No one thinking about leaving a job or career they've had 20 plus years believes me when I tell them, "Don't worry, you're going to be OK." They worry about how they'll spend their time, if they can pay bills and if their lifestyle will drastically change. But within two weeks of cutting ties, people tell me, "I should have done it sooner."
Some leave the work world for good. Others start new careers. But with something new to look forward to, the ones I know not only adapt to their new lives, they thrive.
In 2006, thousands at General Motors had to decide whether to stay with the company, retire early or take up to $140,000 to cut ties with GM. And like most workers contemplating the decision, money is just part of the dilemma.
As union leaders said in an Associated Press article that year, you agonize at the thought of ending a way of life. "You put your name on that piece of paper, it's like saying ‘my life is over with,' said Dennis Henry, president of a UAW local at the GM technical center in Warren, Michigan. ‘You're almost admitting that the best part of your life is gone.'"
Workers like Darwin Cooper, who is 59 and worked in the Lordstown plant, said he planned three years ago to leave this year and that the incentive package was just a bonus.
Debbye Williams, an Information Technology (IT) manager I know who spent 26 years at Procter & Gamble before her division was outsourced to Hewlett Packard, took an early retirement package in 2005. She wondered, "How do I transition emotionally? I was used to a very fast-paced, challenging, 24/7, demanding role."
The 51-year old says her decision "has been a big relief." With her pager gone and the responsibility of running a 180-person global operation left to others, she says, "I'm getting enough sleep now and working out. The internal conflict about things you had no control over bothered me. Corporate America takes a toll on you."

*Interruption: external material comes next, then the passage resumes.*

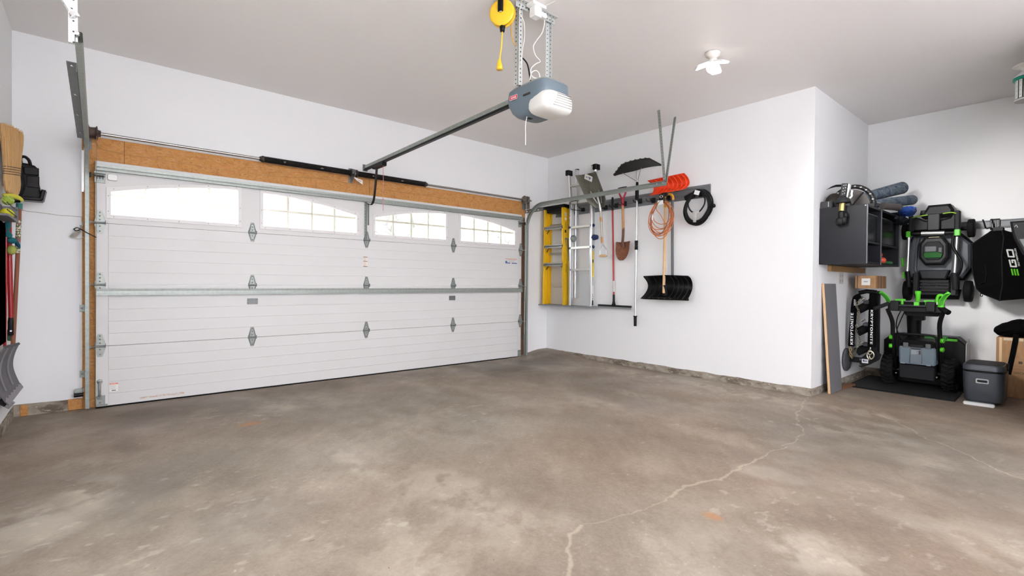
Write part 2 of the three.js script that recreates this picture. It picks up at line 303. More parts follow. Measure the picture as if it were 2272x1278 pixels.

Today she says, "I'm so relaxed sometimes it scares me." She does some consulting and spends half her time as a volunteer for Big Brothers and Big Sisters, an international women's service organization and children's ministry through her church and just completed disaster training with the American Red Cross.
Randy Reedy, a vice president at Hewlett Packard who spent 27 years as an IT professional--most of it at Procter & Gamble--left in 2004 without a package. "I decided this isn't what I wanted to be doing with life right now." He had done some planning for after what calls his "formal work" and giving six months notice, left November 1 and began volunteering November 2.
"I knew I would feel very uncomfortable not going to do something useful," he says. "So much of your self-image is wrapped into your work life and all that goes away very quickly. You wonder, what will it be like not getting up and spending so much time on something that's been such a big part of your life for so long?"
He now tutors elementary and middle school kids in reading and math Monday through Friday and coordinates a tutoring and mentoring program through his church. Instead of managing 4,000 IT workers he now works one-on-one with about 25 kids.
"I enjoyed having a big business problem and getting it fixed. I still solve problems but nothing has prepared me to understand how to get 50 kids on a bus to behave. I can't say, ‘I'm going to do your performance review and your behavior will impact your salary.' But it feels good, I'm doing something useful."
It's never easy to leave something that has become a way of life. But starting a new life can be even more rewarding--especially when you're doing things that matter to you.